• **AVAILABLE DATA**
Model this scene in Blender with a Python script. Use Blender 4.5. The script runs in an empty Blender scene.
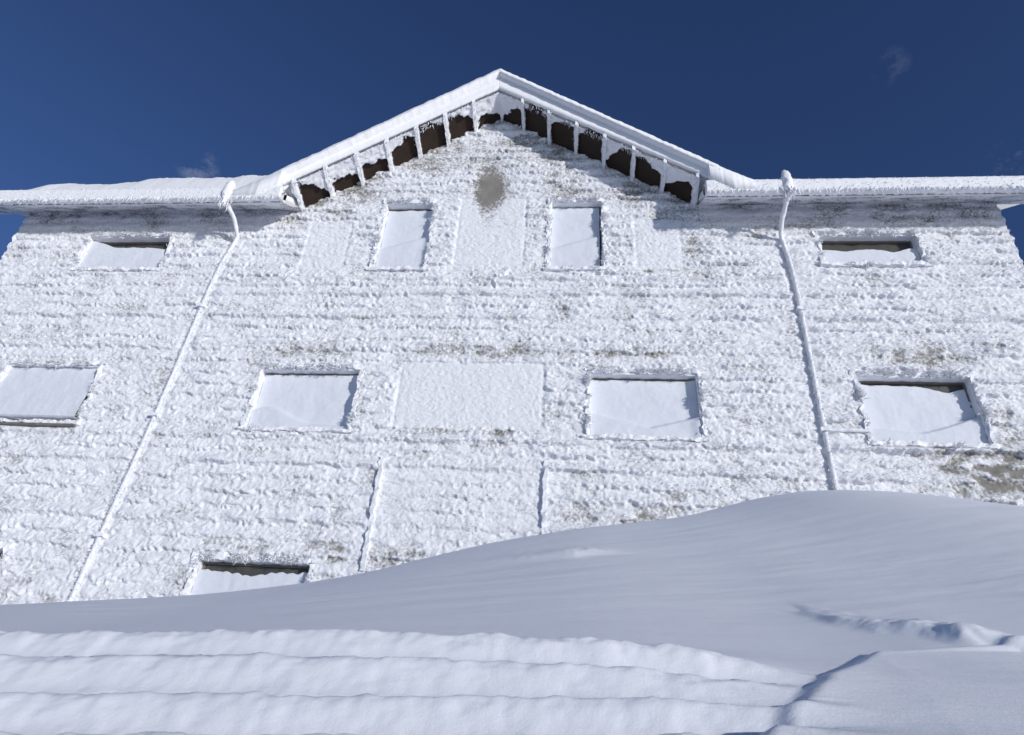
import bpy, math, random
import numpy as np
from mathutils import Matrix, Vector
random.seed(3); rng = np.random.default_rng(7)
S = bpy.context.scene; COL = S.collection
UP = 1.0                                   # everything is built with the eye at z=0, then lifted
# ---------------------------------------------------------------- camera frame
F = 640.0
def nrm(v): return v/np.linalg.norm(v)
u_ = nrm(np.array([78., -1097., F])); r_ = np.array([6342., 121., -F]); r_ = nrm(r_-u_*np.dot(r_, u_)); y_ = np.cross(u_, r_)
R3 = np.stack([r_, y_, u_])                # rows: world axes in camera coords (x right, y down, z forward)
def ray(px, py): return R3 @ np.array([px-512., py-367.5, F])
def at(px, py, Y): d = ray(px, py); return d*(Y/d[1])
# ---------------------------------------------------------------- noise
def pn(x, y, s=0):
    x = np.asarray(x, float); y = np.asarray(y, float); x, y = np.broadcast_arrays(x, y)
    xi = np.floor(x).astype(np.int64); yi = np.floor(y).astype(np.int64); xf = x-xi; yf = y-yi
    def g(ix, iy, dx, dy):
        h = (ix*374761393+iy*668265263+s*144269504) & 0xFFFFFFFF
        h = ((h ^ (h >> 13))*1274126177) & 0xFFFFFFFF; h = h ^ (h >> 16)
        a = h*(2*math.pi/4294967296.0); return np.cos(a)*dx+np.sin(a)*dy
    u = xf**3*(xf*(xf*6-15)+10); v = yf**3*(yf*(yf*6-15)+10)
    a = g(xi, yi, xf, yf); b = g(xi+1, yi, xf-1, yf); c = g(xi, yi+1, xf, yf-1); d = g(xi+1, yi+1, xf-1, yf-1)
    return 1.5*((a+(b-a)*u)+((c+(d-c)*u)-(a+(b-a)*u))*v)
def fbm(x, y, o=4, s=0):
    t = 0; a = 1; n = 0
    for i in range(o): t = t+a*pn(x*2**i, y*2**i, s+i*17); n += a; a *= .5
    return t/n
def ss(a, b, x): t = np.clip((x-a)/(b-a), 0, 1); return t*t*(3-2*t)
def vn(P, f, amp, s=0):                    # vector noise by position
    x, y, z = P[:, 0]*f, P[:, 1]*f, P[:, 2]*f
    return amp*np.stack([fbm(x+.71*z, y*1.1+1.37*z+.3*x, 3, s), fbm(x*1.1-.63*z, y+.93*z-.4*x, 3, s+5), fbm(.8*x+z, .9*y-1.2*z+.5*x, 3, s+9)], 1)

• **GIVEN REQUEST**
In your copy of the listing above, reproduce each line exactly and omit all pictures.

• **SOLUTION TO THE EXERCISE**
Model this scene in Blender with a Python script. Use Blender 4.5. The script runs in an empty Blender scene.
import bpy, math, random
import numpy as np
from mathutils import Matrix, Vector
random.seed(3); rng = np.random.default_rng(7)
S = bpy.context.scene; COL = S.collection
UP = 1.0                                   # everything is built with the eye at z=0, then lifted
# ---------------------------------------------------------------- camera frame
F = 640.0
def nrm(v): return v/np.linalg.norm(v)
u_ = nrm(np.array([78., -1097., F])); r_ = np.array([6342., 121., -F]); r_ = nrm(r_-u_*np.dot(r_, u_)); y_ = np.cross(u_, r_)
R3 = np.stack([r_, y_, u_])                # rows: world axes in camera coords (x right, y down, z forward)
def ray(px, py): return R3 @ np.array([px-512., py-367.5, F])
def at(px, py, Y): d = ray(px, py); return d*(Y/d[1])
# ---------------------------------------------------------------- noise
def pn(x, y, s=0):
    x = np.asarray(x, float); y = np.asarray(y, float); x, y = np.broadcast_arrays(x, y)
    xi = np.floor(x).astype(np.int64); yi = np.floor(y).astype(np.int64); xf = x-xi; yf = y-yi
    def g(ix, iy, dx, dy):
        h = (ix*374761393+iy*668265263+s*144269504) & 0xFFFFFFFF
        h = ((h ^ (h >> 13))*1274126177) & 0xFFFFFFFF; h = h ^ (h >> 16)
        a = h*(2*math.pi/4294967296.0); return np.cos(a)*dx+np.sin(a)*dy
    u = xf**3*(xf*(xf*6-15)+10); v = yf**3*(yf*(yf*6-15)+10)
    a = g(xi, yi, xf, yf); b = g(xi+1, yi, xf-1, yf); c = g(xi, yi+1, xf, yf-1); d = g(xi+1, yi+1, xf-1, yf-1)
    return 1.5*((a+(b-a)*u)+((c+(d-c)*u)-(a+(b-a)*u))*v)
def fbm(x, y, o=4, s=0):
    t = 0; a = 1; n = 0
    for i in range(o): t = t+a*pn(x*2**i, y*2**i, s+i*17); n += a; a *= .5
    return t/n
def ss(a, b, x): t = np.clip((x-a)/(b-a), 0, 1); return t*t*(3-2*t)
def vn(P, f, amp, s=0):                    # vector noise by position
    x, y, z = P[:, 0]*f, P[:, 1]*f, P[:, 2]*f
    return amp*np.stack([fbm(x+.71*z, y*1.1+1.37*z+.3*x, 3, s), fbm(x*1.1-.63*z, y+.93*z-.4*x, 3, s+5), fbm(.8*x+z, .9*y-1.2*z+.5*x, 3, s+9)], 1)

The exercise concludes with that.